In an illustration of the mechanism to the Guardian, Facewatch CEO Nick Fisher describes it as a “unique technical development”: when the network flags the “worst offenders,” the alert would reach law enforcement in an average of four seconds. The technology is already adopted by brands such as Sainsbury's, B&M, and Spar, and its reach is set to expand rapidly: Sainsbury's alone has announced plans to increase from 55 to over 200 stores covered by the end of the year.

In the first six months of 2026, Facewatch would have alerted retailers almost 300,000 times that a “known offender” had entered a store, a stream of reports that the company claims allows staff to intervene “before theft, assault, or violence could occur or escalate.”
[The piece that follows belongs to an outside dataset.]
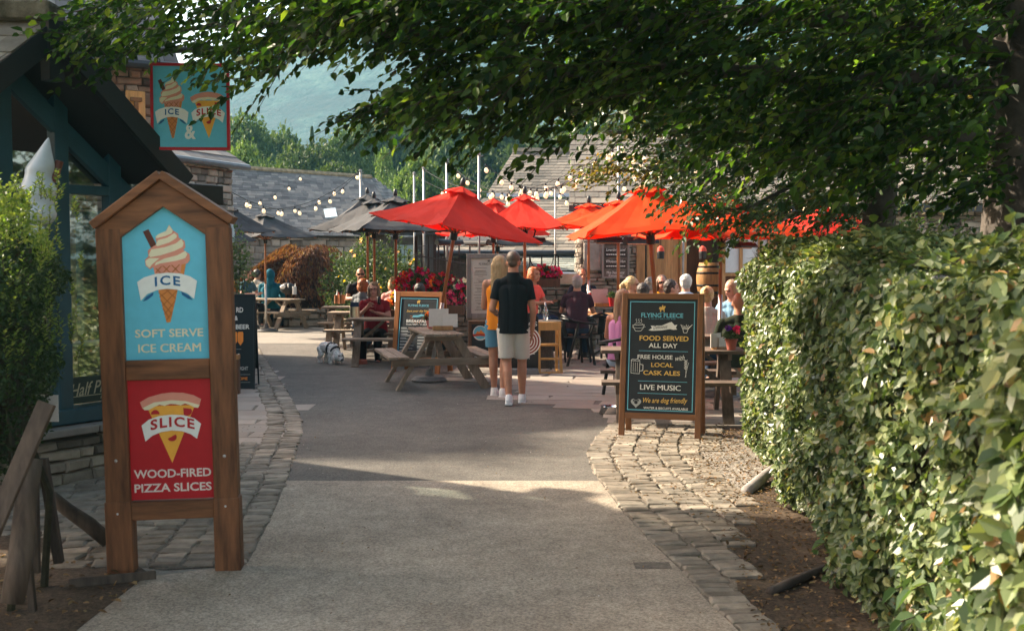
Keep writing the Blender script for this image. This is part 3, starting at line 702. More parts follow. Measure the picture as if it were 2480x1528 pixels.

Civil Rights Groups' Objections

Doesn’t this remind you of a movie you’ve seen before? Civil liberties organizations speak of a “dangerous escalation” towards surveillance and criminalization in retail. Charlie Whelton, head of policies and campaigns at Liberty, considers the development “unproven and opaque” and denounces how facial recognition has been allowed to “proliferate without any regulation.”

The legal point raised is clear: “It's not against the law to enter a store even if crimes have been committed in the past. The idea of calling the police on someone who hasn’t committed a crime but is feared to might commit one subverts our way of doing things.” Whelton adds the issue of reliability: “It’s not infallible. These systems make mistakes, and it’s very difficult to contest them when the mistake happens to you.” Several people have been forced to leave a store after being wrongly identified as shoplifters, an experience some have described as “Orwellian,” expressing that they felt “guilty until proven innocent.”

Even those studying the social impact of artificial intelligence question the proportionality of the measure. Nuala Polo, head of British public policies at the Ada Lovelace Institute, notes that “there are other means, much less intrusive, to identify shoplifters, without the need to scan millions of faces every day, practically without consent.”

The group Big Brother Watch is even harsher, criticizing the police for “inserting themselves into this cowboy operation” and warning that citizens would end up facing a “secret blacklist, compiled by companies and private security guards with no form of accountability.”

The crux of the matter remains the lack of regulatory framework: the technology spreads in retail while there is no discipline that specifies who ends up on surveillance lists, with what guarantees, and with what possibility to contest an error. With the direct involvement of law enforcement starting in autumn, the weight of that gap grows.